|
To-day a general charge upon the enemy's works was
ordered and made, though I cannot yet learn that at any point
the works were completely carried. The singularly rough nature
of the ground makes it almost impossible to tell what we have
to encounter, and rapidly fatigues the men. But we advance in
this way steadily, and at each charge our sharpshooters obtain
a better position for their operations. Our artillery hastens
to get better position, small intrenchments
being thrown up to protect it; and thus we have the curious spectacle
of hostile redoubts already frowning upon each other, at a distance
of but a few hundred yards.
The guns of the rebels reply to our shelling but
seldom. They are evidently husbanding their ammunition, for they
can now get no further supply. Their redoubts are constructed
for field guns, and within the last three weeks Grant has captured
about seventy of these.
In the meantime we have a new base of supplies from
the Yazoo, through which reinforcements, provisions, ammunition
and heavy guns can be sent as rapidly as we please.
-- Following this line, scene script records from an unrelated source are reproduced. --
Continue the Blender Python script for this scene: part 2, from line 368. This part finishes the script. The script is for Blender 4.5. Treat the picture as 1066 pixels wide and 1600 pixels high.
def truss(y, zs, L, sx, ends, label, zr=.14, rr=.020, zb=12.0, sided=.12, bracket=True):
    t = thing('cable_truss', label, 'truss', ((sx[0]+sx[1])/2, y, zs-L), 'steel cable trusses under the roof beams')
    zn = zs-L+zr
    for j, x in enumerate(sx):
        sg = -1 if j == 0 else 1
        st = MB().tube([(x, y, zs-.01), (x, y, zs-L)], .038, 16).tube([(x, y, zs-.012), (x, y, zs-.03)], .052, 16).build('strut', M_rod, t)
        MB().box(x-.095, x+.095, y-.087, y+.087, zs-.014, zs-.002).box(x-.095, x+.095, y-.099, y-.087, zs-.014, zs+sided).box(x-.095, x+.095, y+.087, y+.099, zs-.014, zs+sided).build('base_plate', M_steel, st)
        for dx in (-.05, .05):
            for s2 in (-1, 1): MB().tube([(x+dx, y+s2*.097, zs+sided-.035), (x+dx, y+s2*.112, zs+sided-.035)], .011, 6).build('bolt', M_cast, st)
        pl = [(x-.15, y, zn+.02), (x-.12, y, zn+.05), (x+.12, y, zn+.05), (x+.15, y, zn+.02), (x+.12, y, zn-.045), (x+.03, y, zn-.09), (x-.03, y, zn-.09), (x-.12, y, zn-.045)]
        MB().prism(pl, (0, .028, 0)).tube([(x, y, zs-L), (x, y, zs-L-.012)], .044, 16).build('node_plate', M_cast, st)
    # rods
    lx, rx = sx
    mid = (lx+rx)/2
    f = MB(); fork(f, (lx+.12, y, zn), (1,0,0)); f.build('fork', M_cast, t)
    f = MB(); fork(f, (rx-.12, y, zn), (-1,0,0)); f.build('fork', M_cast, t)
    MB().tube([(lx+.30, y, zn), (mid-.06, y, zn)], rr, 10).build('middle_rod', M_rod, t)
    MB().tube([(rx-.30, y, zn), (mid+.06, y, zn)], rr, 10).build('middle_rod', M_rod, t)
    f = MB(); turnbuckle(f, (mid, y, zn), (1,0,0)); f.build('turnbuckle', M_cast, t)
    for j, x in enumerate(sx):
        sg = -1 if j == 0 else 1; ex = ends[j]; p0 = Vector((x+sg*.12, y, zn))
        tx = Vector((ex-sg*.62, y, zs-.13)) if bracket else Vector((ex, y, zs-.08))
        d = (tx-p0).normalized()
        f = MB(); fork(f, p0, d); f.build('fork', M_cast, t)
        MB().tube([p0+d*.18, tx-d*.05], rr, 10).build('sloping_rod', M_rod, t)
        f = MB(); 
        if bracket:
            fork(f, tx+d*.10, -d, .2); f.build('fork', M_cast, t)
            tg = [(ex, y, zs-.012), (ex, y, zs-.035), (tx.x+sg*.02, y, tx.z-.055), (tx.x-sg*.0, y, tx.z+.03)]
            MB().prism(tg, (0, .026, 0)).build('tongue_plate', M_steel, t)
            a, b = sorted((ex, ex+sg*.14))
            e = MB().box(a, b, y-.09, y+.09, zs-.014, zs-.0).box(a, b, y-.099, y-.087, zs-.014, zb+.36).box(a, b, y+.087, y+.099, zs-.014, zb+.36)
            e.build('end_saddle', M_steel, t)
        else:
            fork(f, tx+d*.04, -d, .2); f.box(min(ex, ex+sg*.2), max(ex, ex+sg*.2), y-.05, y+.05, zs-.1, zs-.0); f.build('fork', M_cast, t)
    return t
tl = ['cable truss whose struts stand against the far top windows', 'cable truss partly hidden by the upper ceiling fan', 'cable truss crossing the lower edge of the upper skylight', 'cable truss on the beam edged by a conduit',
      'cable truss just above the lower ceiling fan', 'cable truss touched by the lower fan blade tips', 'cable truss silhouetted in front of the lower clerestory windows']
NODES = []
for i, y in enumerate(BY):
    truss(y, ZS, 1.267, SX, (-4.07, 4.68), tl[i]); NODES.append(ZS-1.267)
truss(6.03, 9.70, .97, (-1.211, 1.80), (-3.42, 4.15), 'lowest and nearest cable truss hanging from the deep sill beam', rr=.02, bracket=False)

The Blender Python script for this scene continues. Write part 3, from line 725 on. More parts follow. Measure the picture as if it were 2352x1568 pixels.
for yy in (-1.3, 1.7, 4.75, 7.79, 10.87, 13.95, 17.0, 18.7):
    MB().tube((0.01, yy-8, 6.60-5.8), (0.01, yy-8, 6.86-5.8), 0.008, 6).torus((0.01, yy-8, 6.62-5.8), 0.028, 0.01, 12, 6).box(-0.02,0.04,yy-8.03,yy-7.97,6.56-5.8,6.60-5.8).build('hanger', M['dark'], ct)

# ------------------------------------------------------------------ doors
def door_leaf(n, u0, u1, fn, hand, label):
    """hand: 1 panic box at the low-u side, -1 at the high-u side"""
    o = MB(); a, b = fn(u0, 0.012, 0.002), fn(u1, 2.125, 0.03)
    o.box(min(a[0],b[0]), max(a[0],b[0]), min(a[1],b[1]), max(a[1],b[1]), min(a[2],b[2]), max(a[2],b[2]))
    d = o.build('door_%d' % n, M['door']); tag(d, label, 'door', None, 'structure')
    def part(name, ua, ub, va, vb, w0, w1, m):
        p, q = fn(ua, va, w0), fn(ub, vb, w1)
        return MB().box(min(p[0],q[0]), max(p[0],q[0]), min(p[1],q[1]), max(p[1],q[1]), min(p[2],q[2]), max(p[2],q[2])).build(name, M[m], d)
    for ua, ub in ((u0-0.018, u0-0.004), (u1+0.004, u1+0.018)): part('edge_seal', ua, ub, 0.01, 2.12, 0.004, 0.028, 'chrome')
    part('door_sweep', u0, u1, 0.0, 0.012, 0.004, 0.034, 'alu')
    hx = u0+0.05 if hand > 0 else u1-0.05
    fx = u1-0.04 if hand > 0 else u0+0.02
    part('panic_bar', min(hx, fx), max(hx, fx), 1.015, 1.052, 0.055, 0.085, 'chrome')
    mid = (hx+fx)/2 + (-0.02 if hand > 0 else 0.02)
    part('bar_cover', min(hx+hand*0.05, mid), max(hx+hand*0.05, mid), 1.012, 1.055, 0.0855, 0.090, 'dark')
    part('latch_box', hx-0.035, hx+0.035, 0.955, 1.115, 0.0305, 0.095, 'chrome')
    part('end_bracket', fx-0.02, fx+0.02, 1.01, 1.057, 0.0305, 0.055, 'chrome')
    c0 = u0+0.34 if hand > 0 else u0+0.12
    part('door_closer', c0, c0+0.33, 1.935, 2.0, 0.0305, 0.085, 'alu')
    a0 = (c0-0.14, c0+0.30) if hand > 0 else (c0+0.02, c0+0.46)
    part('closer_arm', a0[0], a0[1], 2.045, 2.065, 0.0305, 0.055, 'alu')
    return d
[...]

The rebel force within Vicksburg cannot now be more
than twenty thousand. Before the fight at Jackson, they may have
had forty-five thousand, but part of that number we forced up
northward toward Canton say ten thousand. At the battle of
Midway Hills, (or Champion Hills,) on the 16th instant, their
effective force was perhaps thirty-five thousand men. Of these
at least ten thousand were killed, wounded or captured, or driven
to escape northward or southward, in such a way as to prevent
them from returning to Vicksburg. At the fight on Big Black,
on the 17th, we captured nearly three thousand, and scattered
many more in such a way that they are more likely to have straggled
home through the woods than to have reported for duty.
LATER.
I have arrived at the Yazoo, near Chickasaw Bayou,
after riding from the extreme left of our army. Of course rumors
are plenty of the operations of to-day. One is that our mortars
and gunboats have silenced two of the upper water batteries, and
that vessels now pass Vicksburg without being fired on. Another
is that in the attempted charge of to-day the Thirty-First Illinois
got up to the enemy's works, and there found a stockade so high
that they could not scale it, and so they stopped and lay down
under it, unable to go further, yet protected from the enemy's
fire. At this moment a rebel redoubt on the left tried to get
a raking fire on them, when our artillery, concentrating its shots
upon the redoubt, suddenly battered it to silence, knocking one
of its guns some thirty feet into the air.